Steps are an emotional trigger. When we hit our step goals, we feel a sense of achievement and satisfaction. It’s the same sense of achievement and satisfaction we once associated with our 30-minute gym trips in an era gone by. With those positive emotions come rewards, and rewards for healthy behaviors are often represented in the form of their polar opposite: unhealthy habits. Thus, when we hit our daily step goal or zoom past our peers to the upper reaches of an ordinal list, we reward ourselves. Maybe we have a beer or two, maybe we spend the rest of the evening on the couch, maybe we snack, maybe we simply take a day off from the effort we put into making our goals a reality. However we reward ourselves, we do it knowing we’ve earned our prize.

Alex Akita.
Alex Akita.

But have we really earned it? Are 10,000 casual walking-around steps really worthy of a temporary respite from what we perceive to be a grind? We’re rewarding ourselves for a representation of physical fitness that we don’t fully understand. And it’s becoming a problem.

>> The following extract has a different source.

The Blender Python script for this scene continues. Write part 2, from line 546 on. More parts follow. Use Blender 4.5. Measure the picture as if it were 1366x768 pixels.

There is a sense of frustration in hitting these step-related performance standards and not making progress toward weight loss or maintenance. The all-encompassing presentation of steps without regard for the intensity of the movement has tricked us into thinking we’re working harder than we really are. The sense of accomplishment that now comes along with an act as simple as walking to the bathroom has made for a more mobile society, without a doubt, but also one that equates something far short of actual exercise with fitness and well-being.

Photo via Shutterstock.
Photo via Shutterstock.

Fitbit, for starters, can alter this misperception if they choose. The technology behind the pedometers strapped to our wrists and clipped to our waistbands is able to qualify steps as it quantifies them. One feature of the Fitbit dashboard displays a graph stratifying steps into one of four unique groups: “very active,” “fairly active,” “lightly active,” and “sedentary.” Were Fitbit able to more visibly represent this qualified data in its leaderboards, an increasingly robust story would begin to form around how we grasp fitness in terms of mobility.

Instead of competing for steps, we could begin to compete for active steps. Instead of merely sauntering through each day, we could increase our pace, burn calories, and work toward fitness milestones rather than thresholds not necessarily built around intense activity. This is where wearables need to improve their analytics to begin changing the landscape around those utilizing their products.

I still love my Fitbit One. I still wear it every day. I still grab it before I run out the door each morning. But I’m no longer enthralled by the concept of “steps.” Until the data evolves, it’s up to users to look beyond the numbers displayed on a leaderboard. Steps, in and of themselves, aren’t the answer.

Fitness hasn’t changed. But our perception of it has. It’s time we refine our perception.